Problem statement:
Print the records below from the first line through the line containing "from mathutils.geometry import", both included, word for word.

Task input:

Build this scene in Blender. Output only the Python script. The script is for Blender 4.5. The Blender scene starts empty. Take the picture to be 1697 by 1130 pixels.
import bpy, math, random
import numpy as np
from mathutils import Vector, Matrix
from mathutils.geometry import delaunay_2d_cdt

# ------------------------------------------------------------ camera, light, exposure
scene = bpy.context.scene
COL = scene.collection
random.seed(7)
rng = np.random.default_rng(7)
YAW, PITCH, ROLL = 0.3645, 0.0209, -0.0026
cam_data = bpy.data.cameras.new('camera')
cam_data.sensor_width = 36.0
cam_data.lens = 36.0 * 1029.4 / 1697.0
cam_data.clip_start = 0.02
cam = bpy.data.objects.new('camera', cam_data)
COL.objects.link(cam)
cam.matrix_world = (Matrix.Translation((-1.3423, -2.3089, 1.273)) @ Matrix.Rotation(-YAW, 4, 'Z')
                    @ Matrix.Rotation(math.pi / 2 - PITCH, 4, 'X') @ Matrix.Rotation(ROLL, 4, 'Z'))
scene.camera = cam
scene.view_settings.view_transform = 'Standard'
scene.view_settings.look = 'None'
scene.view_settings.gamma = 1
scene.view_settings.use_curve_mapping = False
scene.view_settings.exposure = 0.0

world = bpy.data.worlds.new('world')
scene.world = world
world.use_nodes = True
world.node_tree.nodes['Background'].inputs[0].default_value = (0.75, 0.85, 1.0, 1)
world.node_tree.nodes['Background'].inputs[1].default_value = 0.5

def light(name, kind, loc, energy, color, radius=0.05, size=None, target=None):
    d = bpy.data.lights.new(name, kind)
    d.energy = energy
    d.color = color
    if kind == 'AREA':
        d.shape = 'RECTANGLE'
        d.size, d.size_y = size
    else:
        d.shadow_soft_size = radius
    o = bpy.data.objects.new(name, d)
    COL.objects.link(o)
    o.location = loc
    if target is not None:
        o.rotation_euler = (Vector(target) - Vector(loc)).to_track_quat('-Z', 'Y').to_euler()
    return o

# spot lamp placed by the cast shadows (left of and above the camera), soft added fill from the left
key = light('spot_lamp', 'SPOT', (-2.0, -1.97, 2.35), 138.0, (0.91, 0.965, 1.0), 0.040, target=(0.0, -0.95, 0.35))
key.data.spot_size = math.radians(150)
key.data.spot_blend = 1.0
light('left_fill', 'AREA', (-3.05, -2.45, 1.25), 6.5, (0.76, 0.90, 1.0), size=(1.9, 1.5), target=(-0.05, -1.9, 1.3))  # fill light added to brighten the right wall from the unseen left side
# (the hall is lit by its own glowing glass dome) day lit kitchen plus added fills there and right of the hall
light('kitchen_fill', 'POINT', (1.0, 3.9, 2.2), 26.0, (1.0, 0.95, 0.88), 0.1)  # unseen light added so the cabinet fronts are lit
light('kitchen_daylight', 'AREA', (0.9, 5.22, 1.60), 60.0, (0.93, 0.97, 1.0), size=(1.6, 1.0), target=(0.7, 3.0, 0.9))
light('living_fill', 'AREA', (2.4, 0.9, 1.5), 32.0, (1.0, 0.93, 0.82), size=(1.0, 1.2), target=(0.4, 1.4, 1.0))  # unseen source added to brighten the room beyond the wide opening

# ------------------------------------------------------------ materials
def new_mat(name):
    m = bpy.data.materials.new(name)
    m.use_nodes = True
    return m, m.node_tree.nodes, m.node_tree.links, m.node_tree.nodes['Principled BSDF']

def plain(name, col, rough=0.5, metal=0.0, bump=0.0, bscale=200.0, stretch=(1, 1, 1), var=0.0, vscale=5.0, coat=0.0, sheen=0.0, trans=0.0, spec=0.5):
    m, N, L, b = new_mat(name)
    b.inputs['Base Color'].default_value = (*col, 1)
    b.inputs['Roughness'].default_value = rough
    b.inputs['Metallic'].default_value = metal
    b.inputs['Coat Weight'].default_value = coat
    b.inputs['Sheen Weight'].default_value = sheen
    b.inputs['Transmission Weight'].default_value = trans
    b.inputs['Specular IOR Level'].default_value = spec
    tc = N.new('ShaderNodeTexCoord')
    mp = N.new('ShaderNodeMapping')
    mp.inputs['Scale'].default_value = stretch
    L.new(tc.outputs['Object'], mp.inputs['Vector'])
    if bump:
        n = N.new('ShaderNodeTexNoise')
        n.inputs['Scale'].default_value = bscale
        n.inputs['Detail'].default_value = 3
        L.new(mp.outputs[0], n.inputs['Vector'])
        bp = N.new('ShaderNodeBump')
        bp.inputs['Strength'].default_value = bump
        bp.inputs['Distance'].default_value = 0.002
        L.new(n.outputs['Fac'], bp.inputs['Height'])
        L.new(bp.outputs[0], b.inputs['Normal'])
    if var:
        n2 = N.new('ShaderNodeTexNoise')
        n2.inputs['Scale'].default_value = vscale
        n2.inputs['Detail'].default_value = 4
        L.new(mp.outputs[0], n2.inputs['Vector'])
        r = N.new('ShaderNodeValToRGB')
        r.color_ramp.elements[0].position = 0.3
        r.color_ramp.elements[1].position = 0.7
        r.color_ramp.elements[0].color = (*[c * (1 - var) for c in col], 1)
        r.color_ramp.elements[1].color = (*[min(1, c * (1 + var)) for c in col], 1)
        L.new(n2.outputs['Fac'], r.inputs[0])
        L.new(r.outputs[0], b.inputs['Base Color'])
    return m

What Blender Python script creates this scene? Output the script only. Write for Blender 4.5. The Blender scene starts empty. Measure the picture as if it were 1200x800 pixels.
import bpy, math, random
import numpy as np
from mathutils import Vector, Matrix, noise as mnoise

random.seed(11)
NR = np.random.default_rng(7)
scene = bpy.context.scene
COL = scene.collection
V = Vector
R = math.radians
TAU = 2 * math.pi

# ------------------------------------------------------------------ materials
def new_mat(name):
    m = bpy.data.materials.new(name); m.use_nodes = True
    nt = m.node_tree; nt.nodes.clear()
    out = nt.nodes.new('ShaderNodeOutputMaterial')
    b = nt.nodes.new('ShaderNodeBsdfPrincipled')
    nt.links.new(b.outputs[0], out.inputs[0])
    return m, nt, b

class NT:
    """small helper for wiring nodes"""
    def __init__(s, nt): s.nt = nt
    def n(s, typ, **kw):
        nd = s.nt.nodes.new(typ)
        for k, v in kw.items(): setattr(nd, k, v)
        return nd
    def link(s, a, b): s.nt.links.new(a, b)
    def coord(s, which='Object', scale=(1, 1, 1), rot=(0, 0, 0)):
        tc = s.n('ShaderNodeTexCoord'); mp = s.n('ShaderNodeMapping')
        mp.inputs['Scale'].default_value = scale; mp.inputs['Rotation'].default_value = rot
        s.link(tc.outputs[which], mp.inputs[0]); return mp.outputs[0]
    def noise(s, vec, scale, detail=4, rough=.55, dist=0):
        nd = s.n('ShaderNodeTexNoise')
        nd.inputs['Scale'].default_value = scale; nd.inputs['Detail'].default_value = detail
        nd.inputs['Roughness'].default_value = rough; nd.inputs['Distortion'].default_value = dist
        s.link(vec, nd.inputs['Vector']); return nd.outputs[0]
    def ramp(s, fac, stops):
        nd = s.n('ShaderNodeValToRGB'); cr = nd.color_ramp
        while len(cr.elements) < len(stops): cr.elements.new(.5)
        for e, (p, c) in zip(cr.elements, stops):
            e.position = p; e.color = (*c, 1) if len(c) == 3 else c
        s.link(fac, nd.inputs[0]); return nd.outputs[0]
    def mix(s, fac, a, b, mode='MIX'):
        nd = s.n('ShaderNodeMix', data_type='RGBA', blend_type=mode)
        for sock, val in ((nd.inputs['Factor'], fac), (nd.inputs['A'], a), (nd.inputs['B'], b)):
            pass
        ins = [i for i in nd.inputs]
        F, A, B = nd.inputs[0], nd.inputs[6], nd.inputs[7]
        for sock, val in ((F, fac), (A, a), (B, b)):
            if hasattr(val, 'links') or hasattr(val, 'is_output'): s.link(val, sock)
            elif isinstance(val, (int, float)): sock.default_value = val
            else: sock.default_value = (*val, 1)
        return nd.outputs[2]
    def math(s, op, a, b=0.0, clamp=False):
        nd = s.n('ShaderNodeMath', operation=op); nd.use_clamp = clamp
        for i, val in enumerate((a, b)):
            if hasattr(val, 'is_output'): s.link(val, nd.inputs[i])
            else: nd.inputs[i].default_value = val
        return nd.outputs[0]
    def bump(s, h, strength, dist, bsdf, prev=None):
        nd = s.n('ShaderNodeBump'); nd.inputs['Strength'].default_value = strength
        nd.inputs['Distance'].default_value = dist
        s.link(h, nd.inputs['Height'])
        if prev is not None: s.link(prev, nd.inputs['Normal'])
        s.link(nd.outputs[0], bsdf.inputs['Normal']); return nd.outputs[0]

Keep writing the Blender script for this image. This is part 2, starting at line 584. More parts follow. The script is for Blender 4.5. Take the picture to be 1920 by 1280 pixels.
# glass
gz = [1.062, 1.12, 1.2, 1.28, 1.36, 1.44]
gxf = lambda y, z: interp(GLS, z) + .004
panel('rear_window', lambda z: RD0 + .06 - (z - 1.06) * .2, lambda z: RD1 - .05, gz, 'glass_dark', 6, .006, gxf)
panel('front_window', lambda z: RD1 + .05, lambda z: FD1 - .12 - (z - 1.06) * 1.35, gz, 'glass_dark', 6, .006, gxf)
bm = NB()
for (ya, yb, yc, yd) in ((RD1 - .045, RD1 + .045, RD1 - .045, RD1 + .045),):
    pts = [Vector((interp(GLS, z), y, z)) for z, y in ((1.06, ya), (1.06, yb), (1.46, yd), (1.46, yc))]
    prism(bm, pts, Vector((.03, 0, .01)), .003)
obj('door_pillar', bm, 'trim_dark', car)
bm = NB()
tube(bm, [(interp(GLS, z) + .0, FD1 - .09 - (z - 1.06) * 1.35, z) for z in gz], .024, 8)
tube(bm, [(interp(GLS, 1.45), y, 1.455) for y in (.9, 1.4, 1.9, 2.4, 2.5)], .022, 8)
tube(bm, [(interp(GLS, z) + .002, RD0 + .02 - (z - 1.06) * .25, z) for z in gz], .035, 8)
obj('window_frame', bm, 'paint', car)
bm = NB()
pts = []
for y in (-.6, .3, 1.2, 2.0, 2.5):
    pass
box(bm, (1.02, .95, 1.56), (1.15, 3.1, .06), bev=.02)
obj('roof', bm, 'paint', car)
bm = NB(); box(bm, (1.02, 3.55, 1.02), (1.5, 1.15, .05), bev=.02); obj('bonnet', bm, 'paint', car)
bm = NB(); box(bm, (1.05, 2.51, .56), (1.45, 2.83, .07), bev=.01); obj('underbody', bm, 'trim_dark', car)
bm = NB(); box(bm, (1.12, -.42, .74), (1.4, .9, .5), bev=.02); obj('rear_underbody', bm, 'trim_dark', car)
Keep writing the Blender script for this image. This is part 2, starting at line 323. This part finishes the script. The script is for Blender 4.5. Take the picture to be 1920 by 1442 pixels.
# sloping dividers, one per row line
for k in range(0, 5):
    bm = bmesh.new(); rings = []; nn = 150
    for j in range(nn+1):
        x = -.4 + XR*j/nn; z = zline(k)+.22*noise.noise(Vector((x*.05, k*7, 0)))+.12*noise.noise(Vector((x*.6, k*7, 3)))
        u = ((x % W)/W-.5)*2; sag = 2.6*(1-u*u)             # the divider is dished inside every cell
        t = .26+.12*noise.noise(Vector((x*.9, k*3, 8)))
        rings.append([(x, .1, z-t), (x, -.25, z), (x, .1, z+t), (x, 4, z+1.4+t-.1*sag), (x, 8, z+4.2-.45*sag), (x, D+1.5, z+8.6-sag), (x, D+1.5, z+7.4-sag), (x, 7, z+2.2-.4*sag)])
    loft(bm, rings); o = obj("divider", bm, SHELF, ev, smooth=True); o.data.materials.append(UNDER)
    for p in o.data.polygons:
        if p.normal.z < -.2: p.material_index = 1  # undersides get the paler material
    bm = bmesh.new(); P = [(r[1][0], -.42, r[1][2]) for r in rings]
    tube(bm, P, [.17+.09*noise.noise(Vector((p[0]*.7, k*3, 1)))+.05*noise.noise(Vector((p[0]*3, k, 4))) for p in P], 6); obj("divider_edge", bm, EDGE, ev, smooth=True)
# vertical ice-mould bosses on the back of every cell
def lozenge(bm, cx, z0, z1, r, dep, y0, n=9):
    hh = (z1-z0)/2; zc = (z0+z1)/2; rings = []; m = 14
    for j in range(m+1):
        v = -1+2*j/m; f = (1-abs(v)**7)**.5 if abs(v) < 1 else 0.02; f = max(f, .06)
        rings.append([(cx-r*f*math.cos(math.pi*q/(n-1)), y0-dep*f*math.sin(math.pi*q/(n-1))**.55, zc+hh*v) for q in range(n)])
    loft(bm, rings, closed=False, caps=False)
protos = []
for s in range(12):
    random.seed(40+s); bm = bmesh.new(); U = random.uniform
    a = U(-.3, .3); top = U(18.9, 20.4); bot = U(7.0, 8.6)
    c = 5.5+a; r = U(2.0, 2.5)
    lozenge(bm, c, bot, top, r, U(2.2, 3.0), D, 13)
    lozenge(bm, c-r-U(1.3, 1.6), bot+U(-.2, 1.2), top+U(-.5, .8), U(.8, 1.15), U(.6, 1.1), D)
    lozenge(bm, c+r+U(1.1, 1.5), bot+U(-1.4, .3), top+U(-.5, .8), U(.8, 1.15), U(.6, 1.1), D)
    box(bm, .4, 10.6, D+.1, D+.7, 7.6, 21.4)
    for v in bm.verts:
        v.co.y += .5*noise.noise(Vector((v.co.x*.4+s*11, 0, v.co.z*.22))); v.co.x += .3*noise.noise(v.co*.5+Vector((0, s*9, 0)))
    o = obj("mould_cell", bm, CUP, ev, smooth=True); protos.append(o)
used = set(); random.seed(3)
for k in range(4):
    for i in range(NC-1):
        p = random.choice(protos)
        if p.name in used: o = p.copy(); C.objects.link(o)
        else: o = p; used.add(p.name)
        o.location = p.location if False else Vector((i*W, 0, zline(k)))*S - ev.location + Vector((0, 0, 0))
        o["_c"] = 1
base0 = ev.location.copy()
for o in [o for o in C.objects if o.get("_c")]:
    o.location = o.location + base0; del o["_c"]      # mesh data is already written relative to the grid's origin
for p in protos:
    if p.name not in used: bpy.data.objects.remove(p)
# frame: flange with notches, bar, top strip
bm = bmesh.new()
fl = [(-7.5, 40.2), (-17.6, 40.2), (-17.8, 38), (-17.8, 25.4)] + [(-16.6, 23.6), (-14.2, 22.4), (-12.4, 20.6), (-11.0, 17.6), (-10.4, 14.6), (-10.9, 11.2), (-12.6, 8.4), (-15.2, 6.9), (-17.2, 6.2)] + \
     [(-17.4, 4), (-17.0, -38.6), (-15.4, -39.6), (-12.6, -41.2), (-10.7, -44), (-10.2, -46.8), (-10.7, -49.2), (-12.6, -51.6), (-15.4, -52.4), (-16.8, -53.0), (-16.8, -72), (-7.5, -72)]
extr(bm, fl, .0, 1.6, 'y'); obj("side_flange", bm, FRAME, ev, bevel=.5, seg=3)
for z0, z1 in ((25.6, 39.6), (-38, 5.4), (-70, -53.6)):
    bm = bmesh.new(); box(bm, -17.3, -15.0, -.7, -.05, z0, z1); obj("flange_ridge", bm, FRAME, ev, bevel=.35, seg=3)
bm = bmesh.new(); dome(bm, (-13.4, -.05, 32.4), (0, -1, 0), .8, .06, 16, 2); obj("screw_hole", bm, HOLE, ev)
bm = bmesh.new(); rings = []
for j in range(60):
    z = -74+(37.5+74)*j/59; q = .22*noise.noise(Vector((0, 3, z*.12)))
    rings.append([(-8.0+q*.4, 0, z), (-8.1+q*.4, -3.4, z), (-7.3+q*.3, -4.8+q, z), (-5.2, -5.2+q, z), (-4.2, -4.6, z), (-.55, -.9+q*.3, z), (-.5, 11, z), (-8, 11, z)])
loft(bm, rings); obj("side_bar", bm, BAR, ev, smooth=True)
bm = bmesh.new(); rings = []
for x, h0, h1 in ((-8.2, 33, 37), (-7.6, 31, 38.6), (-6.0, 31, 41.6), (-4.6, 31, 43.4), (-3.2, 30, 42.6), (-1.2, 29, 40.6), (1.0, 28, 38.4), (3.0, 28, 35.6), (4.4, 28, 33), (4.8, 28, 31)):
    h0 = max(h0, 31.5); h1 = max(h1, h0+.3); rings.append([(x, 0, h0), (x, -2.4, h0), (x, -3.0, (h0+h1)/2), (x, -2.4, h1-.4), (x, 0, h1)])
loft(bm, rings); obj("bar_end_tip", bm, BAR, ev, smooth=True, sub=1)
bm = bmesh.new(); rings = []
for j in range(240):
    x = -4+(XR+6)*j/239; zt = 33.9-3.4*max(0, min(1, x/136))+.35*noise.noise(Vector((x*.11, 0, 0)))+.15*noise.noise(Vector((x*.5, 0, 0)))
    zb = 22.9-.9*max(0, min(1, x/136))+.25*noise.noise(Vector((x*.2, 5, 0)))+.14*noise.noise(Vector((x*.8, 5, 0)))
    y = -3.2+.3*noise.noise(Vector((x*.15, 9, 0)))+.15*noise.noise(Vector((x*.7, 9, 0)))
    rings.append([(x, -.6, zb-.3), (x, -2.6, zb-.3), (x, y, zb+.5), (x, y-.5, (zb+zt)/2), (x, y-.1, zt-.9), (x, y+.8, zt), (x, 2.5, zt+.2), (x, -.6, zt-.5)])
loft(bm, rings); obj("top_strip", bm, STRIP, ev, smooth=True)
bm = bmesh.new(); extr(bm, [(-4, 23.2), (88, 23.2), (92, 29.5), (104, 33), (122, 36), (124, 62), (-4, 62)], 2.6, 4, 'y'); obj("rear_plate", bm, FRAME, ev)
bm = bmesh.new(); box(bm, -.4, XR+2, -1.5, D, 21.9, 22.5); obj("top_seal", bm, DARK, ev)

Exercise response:
Build this scene in Blender. Output only the Python script. The script is for Blender 4.5. The Blender scene starts empty. Take the picture to be 1697 by 1130 pixels.
import bpy, math, random
import numpy as np
from mathutils import Vector, Matrix
from mathutils.geometry import delaunay_2d_cdt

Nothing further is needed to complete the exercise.